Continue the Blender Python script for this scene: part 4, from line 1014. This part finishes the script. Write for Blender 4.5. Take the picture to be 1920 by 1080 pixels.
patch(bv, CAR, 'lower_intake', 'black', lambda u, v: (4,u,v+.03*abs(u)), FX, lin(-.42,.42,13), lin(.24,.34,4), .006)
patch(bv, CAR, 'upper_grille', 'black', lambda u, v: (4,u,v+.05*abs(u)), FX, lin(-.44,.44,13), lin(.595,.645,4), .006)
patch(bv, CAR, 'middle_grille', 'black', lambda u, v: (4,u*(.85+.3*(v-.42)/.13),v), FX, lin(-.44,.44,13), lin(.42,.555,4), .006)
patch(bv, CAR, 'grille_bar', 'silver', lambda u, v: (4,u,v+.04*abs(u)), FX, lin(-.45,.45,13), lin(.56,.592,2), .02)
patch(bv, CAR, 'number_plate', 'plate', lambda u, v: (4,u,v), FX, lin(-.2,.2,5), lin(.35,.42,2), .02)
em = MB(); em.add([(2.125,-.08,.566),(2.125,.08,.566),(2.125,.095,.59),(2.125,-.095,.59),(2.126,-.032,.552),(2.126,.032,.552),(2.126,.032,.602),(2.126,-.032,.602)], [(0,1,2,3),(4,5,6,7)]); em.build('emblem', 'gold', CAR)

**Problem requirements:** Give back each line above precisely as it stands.

**Correct answer:**
Continue the Blender Python script for this scene: part 4, from line 1014. This part finishes the script. Write for Blender 4.5. Take the picture to be 1920 by 1080 pixels.
patch(bv, CAR, 'lower_intake', 'black', lambda u, v: (4,u,v+.03*abs(u)), FX, lin(-.42,.42,13), lin(.24,.34,4), .006)
patch(bv, CAR, 'upper_grille', 'black', lambda u, v: (4,u,v+.05*abs(u)), FX, lin(-.44,.44,13), lin(.595,.645,4), .006)
patch(bv, CAR, 'middle_grille', 'black', lambda u, v: (4,u*(.85+.3*(v-.42)/.13),v), FX, lin(-.44,.44,13), lin(.42,.555,4), .006)
patch(bv, CAR, 'grille_bar', 'silver', lambda u, v: (4,u,v+.04*abs(u)), FX, lin(-.45,.45,13), lin(.56,.592,2), .02)
patch(bv, CAR, 'number_plate', 'plate', lambda u, v: (4,u,v), FX, lin(-.2,.2,5), lin(.35,.42,2), .02)
em = MB(); em.add([(2.125,-.08,.566),(2.125,.08,.566),(2.125,.095,.59),(2.125,-.095,.59),(2.126,-.032,.552),(2.126,.032,.552),(2.126,.032,.602),(2.126,-.032,.602)], [(0,1,2,3),(4,5,6,7)]); em.build('emblem', 'gold', CAR)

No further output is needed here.